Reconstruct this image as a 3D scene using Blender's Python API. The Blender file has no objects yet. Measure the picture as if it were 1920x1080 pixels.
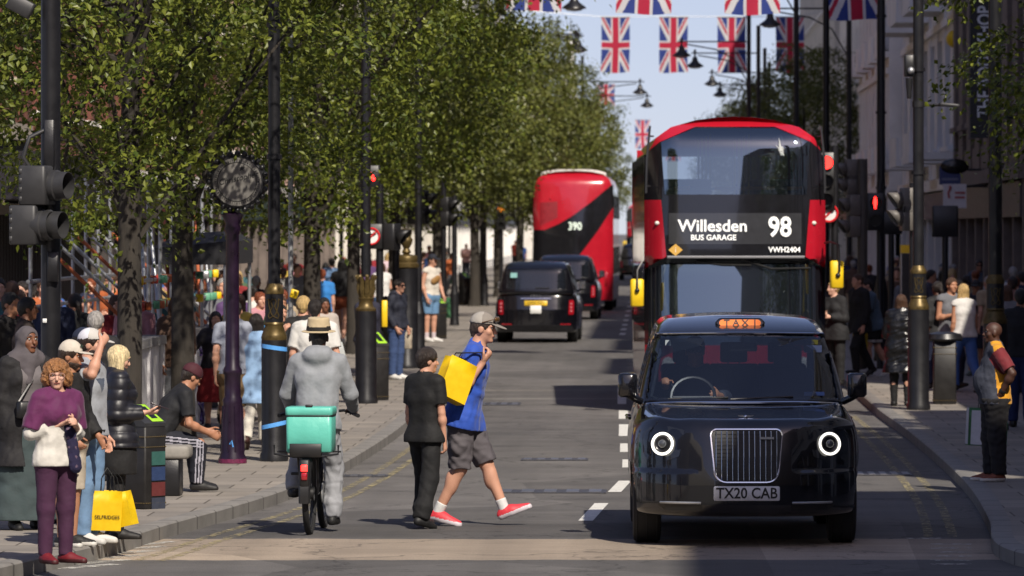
import bpy, bmesh, math, random
import numpy as np
from mathutils import Vector, Matrix
from math import sin, cos, pi, radians as R

# ------------------------------------------------------------------ camera, sky, sun
SC = bpy.context.scene
COL = SC.collection
F = 200.0 / 36.0 * 1920.0          # focal length in photo pixels
CAMH = 2.58
VX, VY = 1225.0, 429.0             # where the street's axis vanishes in the photo
cam = bpy.data.cameras.new("camera")
cam.lens = 200.0; cam.sensor_width = 36.0; cam.sensor_fit = 'HORIZONTAL'
cam.shift_x = -(VX - 960) / 1920.0
cam.shift_y = -(540 - VY) / 1920.0
cam.clip_start = 0.5; cam.clip_end = 4000
cam.dof.use_dof = True; cam.dof.focus_distance = 47.5; cam.dof.aperture_fstop = 6.3
camo = bpy.data.objects.new("camera", cam); COL.objects.link(camo)
camo.location = (0, 0, CAMH); camo.rotation_euler = (pi / 2, 0, 0)
SC.camera = camo

SUN_EL = R(44); SUN_AZ = math.atan2(0.36, -0.93)
W = bpy.data.worlds.new("World"); SC.world = W; W.use_nodes = True
nt = W.node_tree
sky = nt.nodes.new('ShaderNodeTexSky'); sky.sky_type = 'NISHITA'; sky.sun_disc = False
sky.sun_elevation = SUN_EL; sky.sun_rotation = SUN_AZ; sky.air_density = 1.0; sky.dust_density = 0.8; sky.ozone_density = 1.2
bg = nt.nodes['Background']; bg.inputs['Strength'].default_value = 0.095
_tc = nt.nodes.new('ShaderNodeTexCoord'); _va = nt.nodes.new('ShaderNodeVectorMath'); _va.operation = 'ADD'; _va.inputs[1].default_value = (0, 0, 0.075)
_vn = nt.nodes.new('ShaderNodeVectorMath'); _vn.operation = 'NORMALIZE'
nt.links.new(_tc.outputs['Generated'], _va.inputs[0]); nt.links.new(_va.outputs[0], _vn.inputs[0]); nt.links.new(_vn.outputs[0], sky.inputs[0])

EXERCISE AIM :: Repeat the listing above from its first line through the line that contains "from math import sin, cos, pi, radians as R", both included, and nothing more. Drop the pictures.

ANSWER TO THE EXERCISE ::
Reconstruct this image as a 3D scene using Blender's Python API. The Blender file has no objects yet. Measure the picture as if it were 1920x1080 pixels.
import bpy, bmesh, math, random
import numpy as np
from mathutils import Vector, Matrix
from math import sin, cos, pi, radians as R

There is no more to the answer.